At the final concert of the International Gaudeamus Music Week 2009, which took place in Amsterdam September 7-12, the Gaudeamus Prize was awarded to the American composer Ted Hearne (b. 1982). The award of 4,550 Euros is intended as a commission for a new work which will be performed at the 2010 International Gaudeamus Music Week.

Hearne received the prize for selected movements from Katrina Ballads, a composition performed on September 10 at the Conservatory of Amsterdam by the ensemble ‘de ereprijs’ conducted by Wim Boerman. Hearne himself was the soloist as singer. There was also an honorable mention for Toru Nakatani of Japan, whose 16_1/64_1 was performed on September 9 by Ensemble of the Conservatory of Amsterdam conducted by Jos Zwaanenburg.

The Gaudeamus Prize and the honorable mentions were awarded by jury members Huba de Graaff (Netherlands), Anne La Berge (Netherlands), and Akira Nishimura (Japan). For this year’s International Gaudeamus Music Week, which was open to composers under 31, the Gaudeamus Foundation received almost 400 scores from all over the world; the jury subsequently selected fifteen works to compete for the Gaudeamus Prize 2009.

The International Gaudeamus Music Week is an activity of Music Center the Netherlands.
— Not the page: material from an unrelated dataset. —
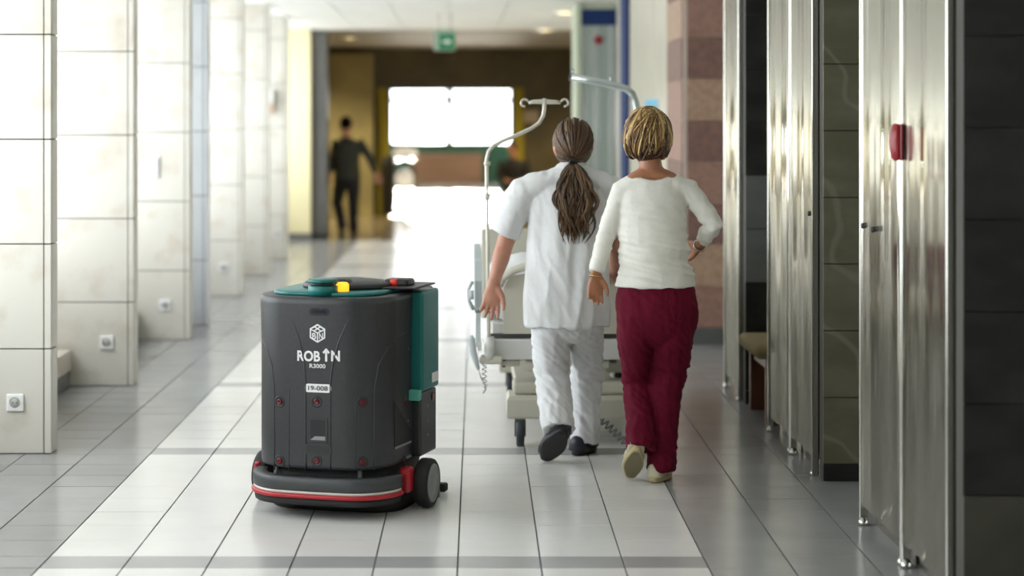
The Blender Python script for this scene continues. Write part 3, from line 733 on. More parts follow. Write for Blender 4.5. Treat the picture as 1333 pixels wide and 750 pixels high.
# wheels
for sgn in (1, -1):
    a0 = RW(sgn*.325, -.005, .1005); ax = RWd(sgn, 0)
    wh = MB().lathe(a0, ax, [(0,.06),(0,.090),(.008,.099),(.02,.1005),(.045,.1005),(.056,.097),(.062,.088),(.060,.080),(.050,.079),(.050,.06)], 40).build('wheel', RUBBER, rob)
    MB().lathe(a0, ax, [(.05,.079),(.061,.079),(.064,.072),(.059,.066),(.059,.038),(.063,.034),(.064,.001)], 40).build('hub', HUB, wh)
    MB().lathe(a0, ax, [(-.06,.02),(.05,.02)], 12).build('axle', RUBBER, wh)
MB().box((.335, .06, .012), (.365, .15, .05), .003, 1, RMAT).build('squeegee_bracket', TEAL, rob)
MB().box((-.34, .30, .004), (.34, .345, .04), .006, 1, RMAT).build('squeegee', RUBBER, rob)
MB().cyl(RW(0,.2,.045), RW(.03,.2,.045), .044, 20).build('rear_caster', RUBBER, rob)
# ================================================================== HOSPITAL BED
ZB = 9.75
BEIGE = mat('bed_beige', (.55,.53,.44), .4); BEDW = mat('bed_white_enamel', (.66,.66,.62), .35); RAILG = mat('rail_grey', (.50,.55,.56), .4)
MATT = mat('mattress_cover', (.70,.71,.70), .7, col2=(.64,.65,.65), scale=8); DGREY = mat('dark_grey_metal', (.07,.07,.07), .5); POLE = mat('pole_enamel', (.62,.60,.52), .3, .3)
CHROME = mat('pale_chrome', (.62,.68,.68), .22, .8)
bed = thing('hospital_bed', 'beige hospital bed on casters being pushed by the two people', 'bed', (.56, 10.7, 0))
L, Rr, ZE = .13, 1.0, 11.75
MB().box((L+.02, ZB, .42), (Rr-.02, ZB+.06, .522), .008, 2).build('end_beam', BEDW, bed)
for x in (L+.03, Rr-.09): MB().box((x, ZB+.062, .44), (x+.06, ZE, .515), .006).build('side_beam', BEDW, bed)
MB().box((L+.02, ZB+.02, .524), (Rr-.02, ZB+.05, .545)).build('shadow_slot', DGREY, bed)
n = 20; prof = []
eb = [Vector((P(655, 440, ZB).x + (1.0-.02-P(655,440,ZB).x)*i/n, ZB-.005, .83+.02*math.sin(math.pi*i/n))) for i in range(n+1)]
x0 = P(655, 440, ZB).x
out = [Vector((x0, ZB-.005, .548)), Vector((.985, ZB-.005, .548))] + [Vector((.985, ZB-.005, .78))] + [Vector((.96, ZB-.005, .82))] + eb[::-1][1:-1] + [Vector((x0+.02, ZB-.005, .81)), Vector((x0, ZB-.005, .77))]
MB().prism(out, (0,.04,0)).build('end_board', BEIGE, bed)
MB().tube([P(650,372,ZB-.03), P(654,362,ZB-.04), P(668,352,ZB-.05), P(690,345,ZB-.05), P(745,341,ZB-.05), P(800,345,ZB-.05), P(824,356,ZB-.04), P(830,372,ZB-.03)], .020, 12).build('push_handle', BEIGE, bed)
MB().box((L+.05, ZB+.08, .60), (Rr-.05, ZE-.05, .78), .05, 4, smooth=True).build('mattress', MATT, bed)
MB().box((L+.03, ZB+.07, .535), (Rr-.03, ZE-.03, .595), .008).build('mattress_deck', BEDW, bed)
o = MB().loft([((x, ZB+.33, .84), .2*q, .09*q) for x, q in ((.22,.3),(.25,.75),(.32,.95),(.55,1.0),(.78,.95),(.86,.75),(.89,.3))], 20, (0,1,0)).build('pillow', MATT, bed)
# far end board, side rails
MB().box((L, ZE, .42), (Rr, ZE+.04, .95), .015, 2).build('foot_board', BEIGE, bed)
for x, sgn in ((L-.05, 1), (Rr+.015, -1)):
    st = [Vector((x, y, z)) for y, z in ((ZB+.10,.66),(ZB+.08,.80),(ZB+.16,.895),(ZB+.5,.93),(ZB+.95,.93),(ZB+1.05,.86),(ZB+1.05,.70),(ZB+.95,.64),(ZB+.3,.62))]
    MB().prism(st, (.035,0,0)).build('side_rail', RAILG, bed)
    MB().box((x+.006, ZB+.2, .46), (x+.03, ZB+.28, .63)).build('rail_bracket', RAILG, bed)
    MB().tube([(x-.006, ZB+.07, .66), (x-.028, ZB+.06, .70), (x-.032, ZB+.06, .76), (x-.012, ZB+.06, .80)], .010, 8).build('rail_latch', RAILG, bed)
MB().lathe(P(613.5, 384, ZB+.02), (1,0,0), [(-.012,.004),(-.012,.024),(.012,.024),(.012,.004)], 16).build('rail_knob', RAILG, bed)
# under-frame
for x0, x1, z0, z1 in ((.33,.42,.36,.415),(.20,.30,.385,.416),(.5,.74,.375,.416)): MB().box((x0, ZB+.02, z0), (x1, ZB+.2, z1), .006).build('actuator_box', BEIGE, bed)
for a in (P(640,472,ZB), P(656,476,ZB)): MB().cyl((a.x, ZB+.03, a.z-.012), (a.x, ZB+.03, .43), .010, 10).build('bolt', DGREY, bed)
for x in (.66, .84): 
    MB().box((x, ZB+.3, .22), (x+.05, ZB+.38, .50), .004).build('lift_column', DGREY, bed)
    MB().box((x, ZE-.5, .22), (x+.05, ZE-.42, .50), .004).build('lift_column', DGREY, bed)
for (ya, yb) in ((ZB-.02, ZB+.22), (ZE-.25, ZE-.02)):
    a = P(660, 540, ZB).x
    def sec(ix, z): return [Vector((a+ix, ya+ix*.6, z)), Vector((1.0-ix, ya+ix*.6, z)), Vector((1.0-ix, yb-ix*.6, z)), Vector((a+ix, yb-ix*.6, z))]
    MB().rings([sec(.004,.135), sec(0,.145), sec(0,.225), sec(.012,.245)], True, False).build('base_cover', BEIGE, bed)
    MB().box((a+.03, ya+.05, .246), (.97, yb-.03, .31), .015, 2).build('base_step', BEIGE, bed)
    for x in (P(677, 560, ZB).x, .93):
        yc = (ya+yb)/2-.04 if ya < 10 else yb-.1
        yc = 9.745 if ya < 10 else 11.6
        cs = MB().box((x-.026, yc-.03, .122), (x+.026, yc+.03, .1345)).build('caster_fork', DGREY, bed)
        for s in (-1, 1): MB().box((x+s*.024-.003, yc-.02, .05), (x+s*.024+.003, yc+.02, .122)).build('fork_cheek', DGREY, cs)
        MB().lathe((x-.019, yc, .0665), (1,0,0), [(0,.045),(0,.060),(.004,.066),(.034,.066),(.038,.060),(.038,.045)], 28).build('caster_wheel', mat('caster_rubber', (.03,.035,.042), .5), cs)
MB().box((.30, ZB+.2, .16), (.82, ZE-.26, .21), .006).build('base_spine', BEIGE, bed)
# pole socket, drip pole with hooked cross bar
iv = MB(); zi = ZB-.03
iv = MB().tube([P(636.5,470,zi), P(635.5,400,zi), P(634.5,300,zi), P(633.5,222,zi), P(633.5,208,zi), P(636,197,zi), P(643,189,zi), P(655,183,zi), P(675,175,zi), P(692,167,zi), P(702,160,zi), P(707,151,zi), P(708.5,142,zi), P(709,128,zi)], .0095, 12).build('drip_pole', POLE, bed)
for py, r_, h in ((213, .016, .02), (256, .017, .034)): c = P(634, py, zi); MB().cyl(c-Vector((0,0,h/2)), c+Vector((0,0,h/2)), r_, 14).build('pole_clamp', POLE, iv)
c = P(634, 255, zi); MB().cyl(c, c+Vector((.036,-.01,.004)), .007, 10).build('clamp_screw', POLE, iv); MB().lathe(c+Vector((.034,-.01,.004)), (1,0,0), [(0,.012),(.008,.016),(.012,.006)], 10).build('clamp_knob', POLE, iv)
cb = MB().loft([(P(688,134,zi), .007, .006), (P(694,132.5,zi), .010,.006), (P(709,132.5,zi), .013, .008), (P(724,133,zi), .010,.006), (P(730,134,zi), .007,.006)], 12, (0,0,1)).build('hook_bar', POLE, iv)
for sgn, cx in ((-1, 683), (1, 735)):
    c = P(cx, 134, zi)
    MB().tube([c+Vector((-sgn*.0175*math.cos(a), 0, .0175*math.sin(a))) for a in [math.radians(q) for q in range(20, 300, 20)]], .0055, 8).build('hook', POLE, iv)
MB().cyl(P(637,452,zi)-Vector((0,0,.06)), P(637,452,zi)+Vector((0,0,.05)), .024, 16).build('pole_socket', BEDW, bed)
a = P(624, 462, zi); b = P(654, 474, zi); MB().box((a.x, zi-.02, b.z), (b.x, zi+.05, a.z-.005), .012, 2).build('corner_bracket', BEIGE, bed)
# lifting pole reaching over the bed
zt = 10.4
mb = MB().tube([P(858,440,zt), P(850,300,zt), P(842,215,zt), P(833,160,zt), P(827,132,zt), P(823,122,zt), P(815,115.5,zt), P(803,112,zt), P(775,106,zt), P(742.5,100,zt)], .0185, 14).build('lifting_pole', CHROME, bed)
for px, py in ((746,97),(795,107)): c = P(px, py, zt); MB().cyl(c, c+Vector((0,0,.03)), .006, 8).build('peg', CHROME, mb)
MB().tube([P(742.8,100.1,zt), P(741,99.7,zt)], .0195, 14).build('end_plug', DGREY, mb)
# handset and cords
h = thing('bed_handset', 'grey handset with curly cord hanging at the left bed corner', 'handset', P(617,480,ZB-.05))
MB().loft([(P(613,437,ZB-.05), .010,.008), (P(614,441,ZB-.05), .016,.012), (P(616,458,ZB-.05), .017,.012), (P(620,472,ZB-.05), .014,.010), (P(623,481,ZB-.05), .008,.007)], 12).build('grip', RAILG, h)
MB().box(P(622,446,ZB-.055), P(627,456,ZB-.02)).build('hook_bracket', BEDW, h)
MB().tube([P(622,480,ZB-.05), P(626,492,ZB-.05), P(631,500,ZB-.05), P(632,507,ZB-.05), P(629,512,ZB-.05)], .0045, 6).build('cord_tail', POLE, h)
def coil(a, b, turns, r, wr=.0032):
    a = Vector(a); b = Vector(b); t = (b-a).normalized(); u = t.orthogonal().normalized(); v = t.cross(u); N = turns*12
    return MB().tube([a+(b-a)*(i/N)+u*(r*math.cos(2*math.pi*i/12))+v*(r*math.sin(2*math.pi*i/12)) for i in range(N+1)], wr, 5)
coil(P(630,462,ZB-.04), P(631,504,ZB-.05), 7, .010).build('curly_cord', RAILG, h)
o = coil(P(773,536,ZB+.1), P(815,577,ZB+.05), 8, .018, .004).build('power_cord', mat('cord_grey', (.22,.22,.21), .5)); tag(o, 'grey curly cord dangling below the bed between the two people', 'cord')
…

Ted Hearne is a composer, conductor, and performer of new music in New York. Hearne’s music has been performed by the Minnesota Orchestra, The Knights, Third Coast Percussion, and New York City Opera. He is Artistic Director of Yes is a World Ensemble, resident conductor of Red Light New Music, and performs regularly with his band Your Bad Self. His music can be found on New Amsterdam Records. Hearne worked as music director for premieres of David Lang’s Anatomy Theater and Michael Gordon’s Lightning at our Feet. In the fall of 2009 he will be conducting the American premiere of Constantine Koukias’ Prayer Bells with Opera IHOS and the world premiere of a new ballet by Bryan Senti. Ted has received the Charles Ives Scholarship from the American Academy of Arts and Letters, the ASCAP Morton Gould Award, and has participated in the 2008 Minnesota Orchestra Composer Institute and the Volti Choral Arts Laboratory. He has attended both the Manhattan School of Music and the Yale School of Music. Upcoming commissions include a trumpet concerto for Christopher Coletti and the Huntsville Symphony Orchestra, works for Albany Symphony and DITHER electric guitar quartet, and a 15-minute work for the combined forces of Yale Glee Club and Yale Symphony Orchestra.